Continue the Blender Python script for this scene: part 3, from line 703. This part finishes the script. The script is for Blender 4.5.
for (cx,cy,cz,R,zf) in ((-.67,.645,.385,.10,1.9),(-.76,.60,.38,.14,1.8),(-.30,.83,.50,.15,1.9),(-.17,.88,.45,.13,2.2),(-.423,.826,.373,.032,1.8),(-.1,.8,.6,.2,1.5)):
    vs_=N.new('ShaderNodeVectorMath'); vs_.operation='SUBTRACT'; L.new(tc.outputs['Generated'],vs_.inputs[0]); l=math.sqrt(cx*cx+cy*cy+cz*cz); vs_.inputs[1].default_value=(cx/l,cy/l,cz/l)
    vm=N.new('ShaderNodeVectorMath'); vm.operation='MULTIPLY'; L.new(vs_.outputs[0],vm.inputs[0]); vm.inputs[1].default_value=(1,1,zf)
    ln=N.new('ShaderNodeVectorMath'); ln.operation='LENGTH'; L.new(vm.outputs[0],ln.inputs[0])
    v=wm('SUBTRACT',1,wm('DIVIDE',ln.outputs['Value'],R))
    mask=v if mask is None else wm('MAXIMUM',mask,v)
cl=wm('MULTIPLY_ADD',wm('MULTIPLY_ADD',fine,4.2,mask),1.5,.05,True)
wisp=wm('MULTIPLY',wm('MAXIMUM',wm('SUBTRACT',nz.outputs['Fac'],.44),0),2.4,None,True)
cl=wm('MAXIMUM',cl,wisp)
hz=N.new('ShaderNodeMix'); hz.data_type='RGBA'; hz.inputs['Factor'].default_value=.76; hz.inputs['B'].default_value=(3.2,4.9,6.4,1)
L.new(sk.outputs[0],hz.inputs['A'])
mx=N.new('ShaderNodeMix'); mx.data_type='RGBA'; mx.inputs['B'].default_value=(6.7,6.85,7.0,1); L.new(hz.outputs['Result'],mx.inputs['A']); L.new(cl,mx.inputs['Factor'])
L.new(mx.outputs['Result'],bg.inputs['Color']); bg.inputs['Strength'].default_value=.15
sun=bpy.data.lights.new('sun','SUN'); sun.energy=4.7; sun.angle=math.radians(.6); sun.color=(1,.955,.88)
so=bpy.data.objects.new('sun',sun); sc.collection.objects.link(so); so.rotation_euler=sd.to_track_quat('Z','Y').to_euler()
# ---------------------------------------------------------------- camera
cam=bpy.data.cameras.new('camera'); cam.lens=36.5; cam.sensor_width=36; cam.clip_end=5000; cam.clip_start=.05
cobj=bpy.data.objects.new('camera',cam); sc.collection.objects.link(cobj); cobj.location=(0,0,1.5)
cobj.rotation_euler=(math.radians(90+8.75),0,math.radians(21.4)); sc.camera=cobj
++++++++
### Problem description:
Using the listing above, reproduce each line without omission.

### Exercise answer:
Continue the Blender Python script for this scene: part 3, from line 703. This part finishes the script. The script is for Blender 4.5.
for (cx,cy,cz,R,zf) in ((-.67,.645,.385,.10,1.9),(-.76,.60,.38,.14,1.8),(-.30,.83,.50,.15,1.9),(-.17,.88,.45,.13,2.2),(-.423,.826,.373,.032,1.8),(-.1,.8,.6,.2,1.5)):
    vs_=N.new('ShaderNodeVectorMath'); vs_.operation='SUBTRACT'; L.new(tc.outputs['Generated'],vs_.inputs[0]); l=math.sqrt(cx*cx+cy*cy+cz*cz); vs_.inputs[1].default_value=(cx/l,cy/l,cz/l)
    vm=N.new('ShaderNodeVectorMath'); vm.operation='MULTIPLY'; L.new(vs_.outputs[0],vm.inputs[0]); vm.inputs[1].default_value=(1,1,zf)
    ln=N.new('ShaderNodeVectorMath'); ln.operation='LENGTH'; L.new(vm.outputs[0],ln.inputs[0])
    v=wm('SUBTRACT',1,wm('DIVIDE',ln.outputs['Value'],R))
    mask=v if mask is None else wm('MAXIMUM',mask,v)
cl=wm('MULTIPLY_ADD',wm('MULTIPLY_ADD',fine,4.2,mask),1.5,.05,True)
wisp=wm('MULTIPLY',wm('MAXIMUM',wm('SUBTRACT',nz.outputs['Fac'],.44),0),2.4,None,True)
cl=wm('MAXIMUM',cl,wisp)
hz=N.new('ShaderNodeMix'); hz.data_type='RGBA'; hz.inputs['Factor'].default_value=.76; hz.inputs['B'].default_value=(3.2,4.9,6.4,1)
L.new(sk.outputs[0],hz.inputs['A'])
mx=N.new('ShaderNodeMix'); mx.data_type='RGBA'; mx.inputs['B'].default_value=(6.7,6.85,7.0,1); L.new(hz.outputs['Result'],mx.inputs['A']); L.new(cl,mx.inputs['Factor'])
L.new(mx.outputs['Result'],bg.inputs['Color']); bg.inputs['Strength'].default_value=.15
sun=bpy.data.lights.new('sun','SUN'); sun.energy=4.7; sun.angle=math.radians(.6); sun.color=(1,.955,.88)
so=bpy.data.objects.new('sun',sun); sc.collection.objects.link(so); so.rotation_euler=sd.to_track_quat('Z','Y').to_euler()
# ---------------------------------------------------------------- camera
cam=bpy.data.cameras.new('camera'); cam.lens=36.5; cam.sensor_width=36; cam.clip_end=5000; cam.clip_start=.05
cobj=bpy.data.objects.new('camera',cam); sc.collection.objects.link(cobj); cobj.location=(0,0,1.5)
cobj.rotation_euler=(math.radians(90+8.75),0,math.radians(21.4)); sc.camera=cobj